A flood of liquidity into the banking system in February and March will complicate the PBOC's efforts to establish a floor under market interest rates.

The central bank boosted bill yields and repo rates in its open market operations in the first three weeks of January as part of its drive to rein in liquidity.

But it injected a generous net 222 billion yuan ($32.6-billion) in its open market operations in February to ease a funding squeeze ahead of last week's Lunar New Year holiday.

And even after its second 50-basis-point reserve ratio hike this year came into effect on Thursday, the financial system was still left with plenty of cash.

Flush liquidity has helped to push longer-term government bond yields down as much as 25 basis points from a 2009 peak in November.

"The decline in long-term yields may spread to the short end but the PBOC will want to keep that from happening, after it already pushed them up," said a trader at a major domestic bank in Shanghai.

But even more liquidity looks set to slosh into the banking system over the next month.

A massive 776 billion yuan of bills and repos will mature in March. The bill volume of 686 billion yuan is expected to be one of the highest in 2010 based on projections of maturing debt.

And while officials said a surge in China's capital surplus to $109.1-billion last year from $18.9-billion in 2008 was mainly from repatriated overseas investments, traders believe more speculative money may flood into China in coming months to bet on future yuan appreciation and a strong economic recovery.

At the same time, the weekly volume of PBOC sales of one-year bills has shrunk so far this year to just 23 per cent of total bill sales in open market operations from 81 per cent in the fourth quarter.

That's because the secondary market yield on the one-year bill is 9 bps above the primary auction yield of 1.9264 per cent, so market players would incur a loss if they sell the bills after buying them at auction.

Shenyin & Wanguo Securities forecasts that the central bank will raise bank reserve ratios by another 1.0 percentage point or more this year, including a 50 basis point increase in March.
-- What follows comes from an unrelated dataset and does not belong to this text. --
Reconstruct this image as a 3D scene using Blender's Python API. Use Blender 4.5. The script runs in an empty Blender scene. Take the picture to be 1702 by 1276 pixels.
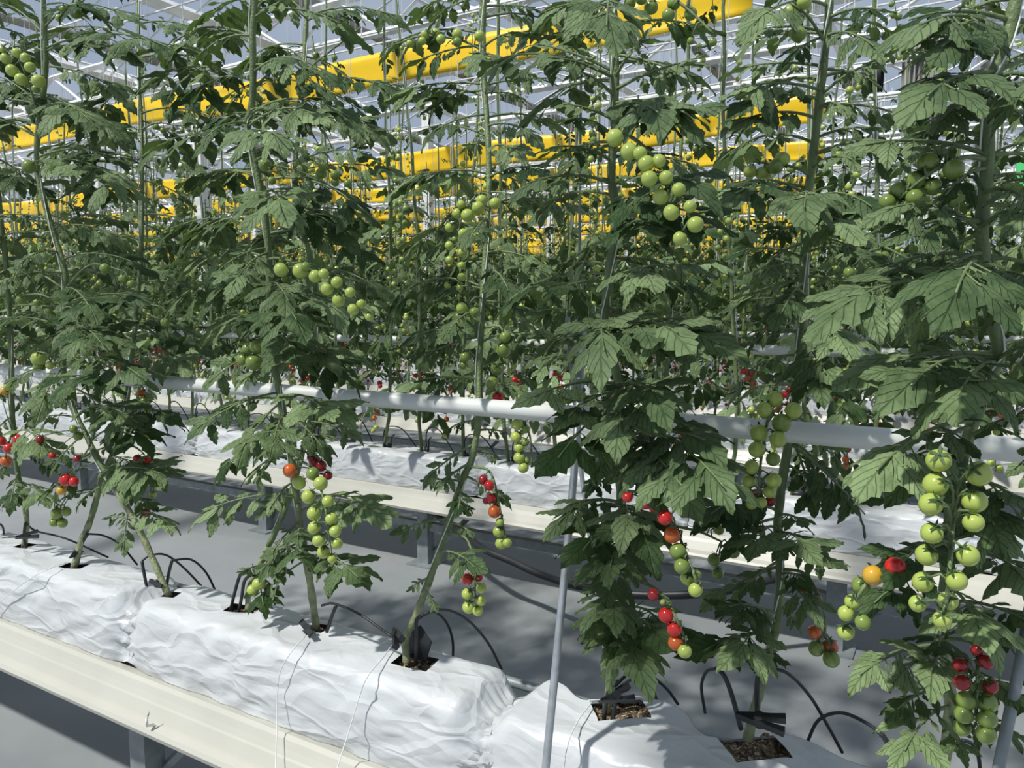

A 1 percentage point rise would take reserves to the previous record high level of 17.5 per cent hit in 2008.

Shi Lei, analyst at Bank of China in Beijing, believes there is currently too narrow a spread between the one-year bill yield and the weighted average seven-day repo rate, the key measure of liquidity, which is now at 1.7 per cent.

He expects the PBOC to guide the one-year bill yield at auction up to at least 2.1 per cent from its current 1.9264 per cent to attract buyers.

China Merchants' Liu agrees, although she adds that the PBOC may also consider the harsher step of draining funds by resuming the issuance of three-year bills, which was suspended in July 2008, to lock up funds for a longer period.

The PBOC already appears to be gearing up to drain more aggressively. On Thursday, it drained funds via short-term repos for the first time since the end of January. It has also drained funds from the financial system this week, reversing four consecutive weeks of cash injections.